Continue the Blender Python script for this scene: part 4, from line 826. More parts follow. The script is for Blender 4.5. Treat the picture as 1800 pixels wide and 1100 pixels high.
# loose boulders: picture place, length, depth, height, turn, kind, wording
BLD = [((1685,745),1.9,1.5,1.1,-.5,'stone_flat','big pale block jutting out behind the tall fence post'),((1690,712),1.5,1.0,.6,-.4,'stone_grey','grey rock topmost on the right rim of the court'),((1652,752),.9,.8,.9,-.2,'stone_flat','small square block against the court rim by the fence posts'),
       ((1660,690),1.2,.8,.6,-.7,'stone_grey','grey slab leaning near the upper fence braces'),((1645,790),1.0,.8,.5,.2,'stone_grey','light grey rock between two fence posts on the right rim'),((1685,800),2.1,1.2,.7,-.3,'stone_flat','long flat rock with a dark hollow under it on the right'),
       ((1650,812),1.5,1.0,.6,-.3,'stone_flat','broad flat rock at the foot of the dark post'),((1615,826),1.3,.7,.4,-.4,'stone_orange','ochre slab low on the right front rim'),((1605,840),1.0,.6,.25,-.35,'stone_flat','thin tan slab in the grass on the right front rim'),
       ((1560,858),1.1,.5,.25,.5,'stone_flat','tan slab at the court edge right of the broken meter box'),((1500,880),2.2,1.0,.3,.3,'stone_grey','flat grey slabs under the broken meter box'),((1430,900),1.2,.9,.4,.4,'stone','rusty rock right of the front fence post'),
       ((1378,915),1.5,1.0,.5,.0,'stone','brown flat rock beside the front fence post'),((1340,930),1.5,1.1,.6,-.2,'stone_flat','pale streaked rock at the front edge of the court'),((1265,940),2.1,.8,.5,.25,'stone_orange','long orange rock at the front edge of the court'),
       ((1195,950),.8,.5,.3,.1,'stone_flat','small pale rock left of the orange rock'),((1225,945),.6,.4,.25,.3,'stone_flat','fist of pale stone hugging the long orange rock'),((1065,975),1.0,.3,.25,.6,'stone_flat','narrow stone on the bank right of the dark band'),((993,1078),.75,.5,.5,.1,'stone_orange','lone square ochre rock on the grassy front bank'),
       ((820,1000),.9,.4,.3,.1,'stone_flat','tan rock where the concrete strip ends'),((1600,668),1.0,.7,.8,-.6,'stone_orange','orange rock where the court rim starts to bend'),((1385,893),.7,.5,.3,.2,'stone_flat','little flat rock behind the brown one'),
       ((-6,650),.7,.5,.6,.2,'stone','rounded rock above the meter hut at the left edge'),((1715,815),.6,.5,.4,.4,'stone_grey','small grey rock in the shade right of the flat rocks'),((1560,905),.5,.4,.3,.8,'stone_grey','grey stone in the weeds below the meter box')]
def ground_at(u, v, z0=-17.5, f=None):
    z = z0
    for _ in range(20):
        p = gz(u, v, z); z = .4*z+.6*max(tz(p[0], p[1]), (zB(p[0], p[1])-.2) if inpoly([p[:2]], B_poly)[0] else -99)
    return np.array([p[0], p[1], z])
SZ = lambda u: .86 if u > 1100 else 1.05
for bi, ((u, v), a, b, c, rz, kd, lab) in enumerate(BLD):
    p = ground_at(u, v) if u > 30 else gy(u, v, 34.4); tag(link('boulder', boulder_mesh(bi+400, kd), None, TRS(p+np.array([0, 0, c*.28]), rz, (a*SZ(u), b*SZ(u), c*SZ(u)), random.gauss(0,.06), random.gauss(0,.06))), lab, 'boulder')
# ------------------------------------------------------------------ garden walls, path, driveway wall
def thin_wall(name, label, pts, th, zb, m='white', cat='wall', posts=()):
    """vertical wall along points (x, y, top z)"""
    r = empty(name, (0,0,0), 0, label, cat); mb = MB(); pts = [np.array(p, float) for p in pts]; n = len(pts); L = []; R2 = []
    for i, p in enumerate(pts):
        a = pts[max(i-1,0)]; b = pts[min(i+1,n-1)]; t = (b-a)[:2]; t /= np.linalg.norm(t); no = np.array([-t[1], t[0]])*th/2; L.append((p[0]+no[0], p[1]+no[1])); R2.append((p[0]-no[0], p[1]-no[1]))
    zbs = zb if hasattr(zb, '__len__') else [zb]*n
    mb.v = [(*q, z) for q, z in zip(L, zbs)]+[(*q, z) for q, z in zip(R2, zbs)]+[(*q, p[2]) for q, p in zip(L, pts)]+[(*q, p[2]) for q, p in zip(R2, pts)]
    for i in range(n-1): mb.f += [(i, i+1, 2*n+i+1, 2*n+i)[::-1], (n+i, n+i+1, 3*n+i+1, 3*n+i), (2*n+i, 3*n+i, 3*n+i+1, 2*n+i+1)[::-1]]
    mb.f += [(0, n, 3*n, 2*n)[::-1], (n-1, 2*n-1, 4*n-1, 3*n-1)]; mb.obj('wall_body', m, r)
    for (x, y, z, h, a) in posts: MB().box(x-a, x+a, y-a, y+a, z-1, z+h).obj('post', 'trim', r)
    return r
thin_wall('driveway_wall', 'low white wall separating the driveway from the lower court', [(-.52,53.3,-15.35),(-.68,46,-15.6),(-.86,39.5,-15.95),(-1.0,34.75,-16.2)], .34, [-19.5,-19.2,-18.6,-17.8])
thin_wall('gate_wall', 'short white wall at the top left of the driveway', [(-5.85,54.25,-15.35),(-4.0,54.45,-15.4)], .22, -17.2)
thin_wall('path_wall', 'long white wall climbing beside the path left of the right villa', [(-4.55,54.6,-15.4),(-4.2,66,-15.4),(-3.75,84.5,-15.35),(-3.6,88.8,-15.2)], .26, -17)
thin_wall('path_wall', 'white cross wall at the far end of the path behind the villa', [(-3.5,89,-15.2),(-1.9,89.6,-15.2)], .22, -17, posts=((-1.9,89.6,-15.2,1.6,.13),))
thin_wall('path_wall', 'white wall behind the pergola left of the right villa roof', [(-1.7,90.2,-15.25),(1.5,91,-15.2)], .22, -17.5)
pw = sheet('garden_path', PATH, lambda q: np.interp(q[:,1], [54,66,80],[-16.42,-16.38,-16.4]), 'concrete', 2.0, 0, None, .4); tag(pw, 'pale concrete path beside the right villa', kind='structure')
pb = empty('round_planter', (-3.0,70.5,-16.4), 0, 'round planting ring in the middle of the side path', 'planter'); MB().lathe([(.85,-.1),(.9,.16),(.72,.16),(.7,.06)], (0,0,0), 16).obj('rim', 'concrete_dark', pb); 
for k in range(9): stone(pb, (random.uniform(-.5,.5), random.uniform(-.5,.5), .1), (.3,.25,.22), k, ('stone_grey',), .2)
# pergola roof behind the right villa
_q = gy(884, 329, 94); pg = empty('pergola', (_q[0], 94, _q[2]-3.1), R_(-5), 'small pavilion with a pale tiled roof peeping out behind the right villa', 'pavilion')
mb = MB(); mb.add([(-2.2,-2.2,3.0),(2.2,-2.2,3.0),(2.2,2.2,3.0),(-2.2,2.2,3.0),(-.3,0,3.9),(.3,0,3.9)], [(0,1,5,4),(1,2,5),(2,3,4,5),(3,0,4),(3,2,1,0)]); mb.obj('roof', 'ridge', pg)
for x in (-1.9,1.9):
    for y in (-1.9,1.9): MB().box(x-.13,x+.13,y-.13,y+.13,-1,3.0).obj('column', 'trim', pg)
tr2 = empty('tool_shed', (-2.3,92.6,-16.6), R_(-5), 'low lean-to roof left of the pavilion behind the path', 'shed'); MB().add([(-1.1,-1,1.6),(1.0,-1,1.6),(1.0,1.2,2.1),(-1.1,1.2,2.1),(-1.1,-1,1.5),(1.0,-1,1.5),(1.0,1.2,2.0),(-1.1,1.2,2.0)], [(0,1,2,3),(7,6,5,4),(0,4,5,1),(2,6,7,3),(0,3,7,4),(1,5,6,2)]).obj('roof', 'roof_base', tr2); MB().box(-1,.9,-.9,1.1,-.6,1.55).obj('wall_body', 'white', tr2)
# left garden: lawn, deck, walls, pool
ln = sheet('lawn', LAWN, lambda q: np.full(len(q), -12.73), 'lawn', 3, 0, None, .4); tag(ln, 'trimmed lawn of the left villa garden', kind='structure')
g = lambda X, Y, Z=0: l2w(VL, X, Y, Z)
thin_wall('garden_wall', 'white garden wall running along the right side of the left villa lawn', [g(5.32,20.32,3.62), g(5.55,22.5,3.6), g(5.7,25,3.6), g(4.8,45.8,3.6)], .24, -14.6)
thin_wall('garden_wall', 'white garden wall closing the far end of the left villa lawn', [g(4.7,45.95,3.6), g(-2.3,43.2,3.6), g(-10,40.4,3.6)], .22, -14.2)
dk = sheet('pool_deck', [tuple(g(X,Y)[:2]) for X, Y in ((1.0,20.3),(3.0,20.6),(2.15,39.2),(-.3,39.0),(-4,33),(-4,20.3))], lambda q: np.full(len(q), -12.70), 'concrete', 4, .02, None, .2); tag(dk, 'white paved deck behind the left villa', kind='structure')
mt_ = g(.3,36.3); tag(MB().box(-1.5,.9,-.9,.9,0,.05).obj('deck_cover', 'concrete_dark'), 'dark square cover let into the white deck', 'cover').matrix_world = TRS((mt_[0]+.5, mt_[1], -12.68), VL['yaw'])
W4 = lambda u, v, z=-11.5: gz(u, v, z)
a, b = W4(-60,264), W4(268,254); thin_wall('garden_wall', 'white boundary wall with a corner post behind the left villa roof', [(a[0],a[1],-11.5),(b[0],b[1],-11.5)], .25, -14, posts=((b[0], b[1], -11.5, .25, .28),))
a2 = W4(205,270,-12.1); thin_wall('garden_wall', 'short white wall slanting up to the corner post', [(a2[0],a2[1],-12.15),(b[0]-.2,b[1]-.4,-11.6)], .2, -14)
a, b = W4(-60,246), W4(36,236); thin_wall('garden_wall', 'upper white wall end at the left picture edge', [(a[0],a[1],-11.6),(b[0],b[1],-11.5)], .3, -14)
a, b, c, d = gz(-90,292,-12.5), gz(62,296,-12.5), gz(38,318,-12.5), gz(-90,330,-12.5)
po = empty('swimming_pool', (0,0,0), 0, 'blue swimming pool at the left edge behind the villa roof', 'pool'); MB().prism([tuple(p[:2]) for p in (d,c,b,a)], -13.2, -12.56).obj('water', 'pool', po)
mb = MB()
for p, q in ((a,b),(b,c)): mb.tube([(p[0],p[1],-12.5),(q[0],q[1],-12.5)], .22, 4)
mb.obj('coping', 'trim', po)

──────

◆ Task statement
Among the lines of the material above, how many include the string "from"? Report only that number.

◆ Reply to the task
2